In a news release, organizers said for some students, the outdoor mass is the first mass they have ever attended, bridging Catholic and non-Catholic communities.
A mountain of snow; plywood forms held together with 2x4s; and a workforce of students, shoveling, bucketing, and stomping snow, brings the chapel to life.
Each year more students get involved in the build, and offer new creative dimensions, the parish said, noting the annual ice mass has gained international attention.
The chapel’s centerpiece, the altar, is built using thick slabs of ice, hand cut from Lake Superior (it’s quite an ordeal to get it in place, the parish says).
Built into the walls, one can find a raised pulpit, a Marian grotto, a hand-carved confessional, corridors along the sides, and beautiful ‘stained ice’ windows.

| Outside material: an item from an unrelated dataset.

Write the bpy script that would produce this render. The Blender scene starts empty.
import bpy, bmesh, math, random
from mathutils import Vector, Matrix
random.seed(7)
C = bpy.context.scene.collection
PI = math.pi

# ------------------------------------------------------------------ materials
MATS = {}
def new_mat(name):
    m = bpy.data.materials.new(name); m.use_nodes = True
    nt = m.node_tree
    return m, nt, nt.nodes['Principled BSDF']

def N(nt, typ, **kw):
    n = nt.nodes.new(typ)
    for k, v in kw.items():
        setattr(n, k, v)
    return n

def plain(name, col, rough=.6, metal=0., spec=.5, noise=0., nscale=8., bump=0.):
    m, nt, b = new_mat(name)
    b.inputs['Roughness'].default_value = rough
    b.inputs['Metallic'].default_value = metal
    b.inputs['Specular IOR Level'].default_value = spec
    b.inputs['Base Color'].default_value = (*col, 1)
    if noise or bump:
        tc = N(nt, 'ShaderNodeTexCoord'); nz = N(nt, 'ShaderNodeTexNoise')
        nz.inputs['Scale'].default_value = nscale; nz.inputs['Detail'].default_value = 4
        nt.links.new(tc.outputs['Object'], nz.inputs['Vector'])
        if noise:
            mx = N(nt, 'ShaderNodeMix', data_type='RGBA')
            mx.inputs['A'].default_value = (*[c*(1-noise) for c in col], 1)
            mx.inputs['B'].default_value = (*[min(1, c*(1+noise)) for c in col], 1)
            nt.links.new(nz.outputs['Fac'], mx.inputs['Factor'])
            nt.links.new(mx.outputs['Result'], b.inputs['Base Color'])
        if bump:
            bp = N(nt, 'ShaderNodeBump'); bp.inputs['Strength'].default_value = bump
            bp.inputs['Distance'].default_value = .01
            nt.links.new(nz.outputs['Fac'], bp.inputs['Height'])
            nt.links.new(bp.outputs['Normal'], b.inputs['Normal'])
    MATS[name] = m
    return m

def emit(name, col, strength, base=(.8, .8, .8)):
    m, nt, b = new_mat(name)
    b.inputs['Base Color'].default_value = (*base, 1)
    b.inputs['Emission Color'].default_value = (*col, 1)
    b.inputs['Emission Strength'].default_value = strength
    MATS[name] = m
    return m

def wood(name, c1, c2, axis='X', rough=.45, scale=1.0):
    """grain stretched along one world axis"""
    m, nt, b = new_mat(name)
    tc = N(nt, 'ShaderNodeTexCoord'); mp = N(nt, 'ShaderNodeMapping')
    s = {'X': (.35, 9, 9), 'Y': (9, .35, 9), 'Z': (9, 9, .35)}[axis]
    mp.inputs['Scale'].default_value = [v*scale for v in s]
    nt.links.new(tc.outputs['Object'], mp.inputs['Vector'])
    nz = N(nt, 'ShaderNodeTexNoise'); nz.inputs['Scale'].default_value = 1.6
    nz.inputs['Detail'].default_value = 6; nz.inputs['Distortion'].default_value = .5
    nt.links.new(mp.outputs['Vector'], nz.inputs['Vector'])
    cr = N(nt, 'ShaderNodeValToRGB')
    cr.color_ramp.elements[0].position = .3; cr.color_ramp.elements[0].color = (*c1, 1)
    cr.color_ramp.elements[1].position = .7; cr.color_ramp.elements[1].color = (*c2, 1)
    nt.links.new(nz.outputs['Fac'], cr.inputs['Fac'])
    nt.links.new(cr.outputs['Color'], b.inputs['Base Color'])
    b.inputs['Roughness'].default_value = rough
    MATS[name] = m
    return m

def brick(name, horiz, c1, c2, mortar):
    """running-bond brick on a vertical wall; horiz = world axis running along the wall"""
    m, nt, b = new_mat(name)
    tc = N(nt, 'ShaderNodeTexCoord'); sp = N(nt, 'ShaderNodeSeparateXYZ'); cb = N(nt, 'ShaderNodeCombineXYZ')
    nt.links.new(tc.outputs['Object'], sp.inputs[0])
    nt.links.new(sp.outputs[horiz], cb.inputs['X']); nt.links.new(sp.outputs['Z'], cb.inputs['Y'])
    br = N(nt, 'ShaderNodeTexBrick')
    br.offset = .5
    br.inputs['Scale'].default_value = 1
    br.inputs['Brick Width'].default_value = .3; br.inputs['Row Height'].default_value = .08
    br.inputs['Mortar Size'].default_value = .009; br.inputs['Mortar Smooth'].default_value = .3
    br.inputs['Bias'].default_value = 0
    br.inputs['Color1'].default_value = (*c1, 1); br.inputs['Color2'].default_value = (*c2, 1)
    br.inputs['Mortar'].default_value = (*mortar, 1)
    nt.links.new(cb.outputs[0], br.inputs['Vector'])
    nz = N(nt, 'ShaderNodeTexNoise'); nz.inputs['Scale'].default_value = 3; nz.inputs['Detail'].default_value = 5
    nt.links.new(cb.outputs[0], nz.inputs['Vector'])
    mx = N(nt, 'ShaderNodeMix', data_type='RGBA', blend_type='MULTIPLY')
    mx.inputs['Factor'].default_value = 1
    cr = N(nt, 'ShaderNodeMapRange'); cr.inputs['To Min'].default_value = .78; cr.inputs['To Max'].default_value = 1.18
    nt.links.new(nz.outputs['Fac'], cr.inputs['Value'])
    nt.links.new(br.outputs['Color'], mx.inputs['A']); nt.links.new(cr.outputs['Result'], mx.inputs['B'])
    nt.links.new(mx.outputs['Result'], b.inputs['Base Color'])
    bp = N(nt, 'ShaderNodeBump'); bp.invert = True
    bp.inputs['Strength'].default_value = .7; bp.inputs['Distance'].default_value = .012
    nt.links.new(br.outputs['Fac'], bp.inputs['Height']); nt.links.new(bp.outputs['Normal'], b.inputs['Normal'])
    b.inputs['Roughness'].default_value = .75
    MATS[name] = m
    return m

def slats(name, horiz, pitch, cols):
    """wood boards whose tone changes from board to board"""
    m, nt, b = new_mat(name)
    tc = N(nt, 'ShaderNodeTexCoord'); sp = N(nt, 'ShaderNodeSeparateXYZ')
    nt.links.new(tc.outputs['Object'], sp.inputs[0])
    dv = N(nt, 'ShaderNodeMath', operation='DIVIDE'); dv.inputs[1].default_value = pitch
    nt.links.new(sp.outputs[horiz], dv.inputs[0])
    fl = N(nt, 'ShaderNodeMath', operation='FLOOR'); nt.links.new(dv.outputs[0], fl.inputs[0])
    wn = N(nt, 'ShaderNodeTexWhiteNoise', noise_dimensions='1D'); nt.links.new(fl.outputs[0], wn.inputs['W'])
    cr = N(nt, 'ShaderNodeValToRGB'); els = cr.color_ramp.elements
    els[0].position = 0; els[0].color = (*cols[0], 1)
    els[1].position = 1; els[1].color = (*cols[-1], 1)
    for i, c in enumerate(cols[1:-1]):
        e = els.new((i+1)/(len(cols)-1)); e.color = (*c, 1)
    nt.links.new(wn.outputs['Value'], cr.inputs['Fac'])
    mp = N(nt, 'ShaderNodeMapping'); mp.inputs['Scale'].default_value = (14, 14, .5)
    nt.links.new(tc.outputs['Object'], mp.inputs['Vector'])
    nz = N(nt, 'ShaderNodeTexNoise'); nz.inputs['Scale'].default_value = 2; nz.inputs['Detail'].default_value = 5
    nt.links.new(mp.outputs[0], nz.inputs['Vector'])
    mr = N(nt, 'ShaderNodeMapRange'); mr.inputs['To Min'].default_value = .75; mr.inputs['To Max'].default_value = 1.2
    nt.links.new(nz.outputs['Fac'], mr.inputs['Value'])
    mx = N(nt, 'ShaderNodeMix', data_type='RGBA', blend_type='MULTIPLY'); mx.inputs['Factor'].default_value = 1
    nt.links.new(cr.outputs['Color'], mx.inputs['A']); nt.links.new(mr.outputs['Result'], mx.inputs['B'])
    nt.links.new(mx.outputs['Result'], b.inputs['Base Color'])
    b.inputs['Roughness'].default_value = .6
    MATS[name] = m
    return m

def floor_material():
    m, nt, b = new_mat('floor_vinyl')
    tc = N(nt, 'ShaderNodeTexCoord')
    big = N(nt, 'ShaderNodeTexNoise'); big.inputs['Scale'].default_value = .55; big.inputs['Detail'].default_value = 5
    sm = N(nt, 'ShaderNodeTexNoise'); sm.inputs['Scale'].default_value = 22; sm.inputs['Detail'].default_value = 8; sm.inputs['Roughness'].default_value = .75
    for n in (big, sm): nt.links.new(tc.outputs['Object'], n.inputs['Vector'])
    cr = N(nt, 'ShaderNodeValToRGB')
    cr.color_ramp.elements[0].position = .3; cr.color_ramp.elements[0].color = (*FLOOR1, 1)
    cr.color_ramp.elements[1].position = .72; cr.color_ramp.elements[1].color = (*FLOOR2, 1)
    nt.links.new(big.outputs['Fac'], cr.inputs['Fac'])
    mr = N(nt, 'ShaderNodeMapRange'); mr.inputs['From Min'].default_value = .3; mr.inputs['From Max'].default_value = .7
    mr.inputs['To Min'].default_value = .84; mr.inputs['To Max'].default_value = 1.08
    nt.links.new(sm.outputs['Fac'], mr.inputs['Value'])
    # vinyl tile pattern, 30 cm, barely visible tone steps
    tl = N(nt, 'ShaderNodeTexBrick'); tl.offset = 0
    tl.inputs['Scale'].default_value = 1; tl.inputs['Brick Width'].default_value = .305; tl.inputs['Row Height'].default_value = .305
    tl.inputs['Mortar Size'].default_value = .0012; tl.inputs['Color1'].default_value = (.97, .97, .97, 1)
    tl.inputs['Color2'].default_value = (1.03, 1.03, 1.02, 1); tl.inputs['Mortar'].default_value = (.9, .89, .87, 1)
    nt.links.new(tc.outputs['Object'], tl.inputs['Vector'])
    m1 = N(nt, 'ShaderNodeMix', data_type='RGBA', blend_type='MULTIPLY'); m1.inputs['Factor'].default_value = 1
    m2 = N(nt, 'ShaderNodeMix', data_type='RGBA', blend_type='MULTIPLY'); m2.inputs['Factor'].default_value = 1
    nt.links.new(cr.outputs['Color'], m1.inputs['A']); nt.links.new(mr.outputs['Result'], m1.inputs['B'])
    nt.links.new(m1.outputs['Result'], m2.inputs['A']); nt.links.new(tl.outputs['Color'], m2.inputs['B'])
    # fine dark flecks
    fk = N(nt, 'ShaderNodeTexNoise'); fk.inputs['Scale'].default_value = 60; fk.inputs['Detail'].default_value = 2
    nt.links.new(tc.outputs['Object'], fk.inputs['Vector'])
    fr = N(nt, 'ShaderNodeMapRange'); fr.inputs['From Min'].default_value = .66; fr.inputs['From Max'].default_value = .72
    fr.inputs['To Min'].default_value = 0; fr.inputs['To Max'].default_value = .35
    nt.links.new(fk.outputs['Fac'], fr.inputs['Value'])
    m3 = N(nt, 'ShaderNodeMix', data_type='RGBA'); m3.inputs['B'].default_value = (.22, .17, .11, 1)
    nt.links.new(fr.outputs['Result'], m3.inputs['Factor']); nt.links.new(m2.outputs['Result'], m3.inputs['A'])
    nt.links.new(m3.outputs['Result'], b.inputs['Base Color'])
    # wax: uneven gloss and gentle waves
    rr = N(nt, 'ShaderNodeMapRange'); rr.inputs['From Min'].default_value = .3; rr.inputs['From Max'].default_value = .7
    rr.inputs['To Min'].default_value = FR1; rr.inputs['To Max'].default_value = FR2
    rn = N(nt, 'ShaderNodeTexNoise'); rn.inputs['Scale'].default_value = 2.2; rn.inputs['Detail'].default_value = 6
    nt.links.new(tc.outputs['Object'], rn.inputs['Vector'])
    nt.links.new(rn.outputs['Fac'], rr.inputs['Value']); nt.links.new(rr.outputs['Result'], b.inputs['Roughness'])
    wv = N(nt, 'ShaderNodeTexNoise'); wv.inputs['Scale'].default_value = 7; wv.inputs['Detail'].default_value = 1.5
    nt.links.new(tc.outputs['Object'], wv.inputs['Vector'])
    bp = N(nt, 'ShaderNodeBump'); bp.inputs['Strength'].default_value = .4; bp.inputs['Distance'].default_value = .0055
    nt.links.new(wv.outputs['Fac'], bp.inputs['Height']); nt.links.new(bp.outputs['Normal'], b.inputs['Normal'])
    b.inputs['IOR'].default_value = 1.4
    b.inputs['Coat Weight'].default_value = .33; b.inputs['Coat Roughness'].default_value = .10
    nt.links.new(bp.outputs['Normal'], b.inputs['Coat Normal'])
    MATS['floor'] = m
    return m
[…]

The priests at St. Al’s will celebrate three planned Ice Masses in the Our Lady of the Snows Ice Chapel, the first of which is live-streamed on Facebook: Feb 9 at 5:30 p.m.
You may visit mtucatholic.org/icemass to register for the link.
"St. Al’s parish is overjoyed each year to shovel together a creation that glorifies God and brings the community together through the Mass," organizers said.
When asked how much it costs to build an Ice Chapel, Father Ben Hasse simply responds “about a thousand dollars worth of pizza,” which fuels the student labor.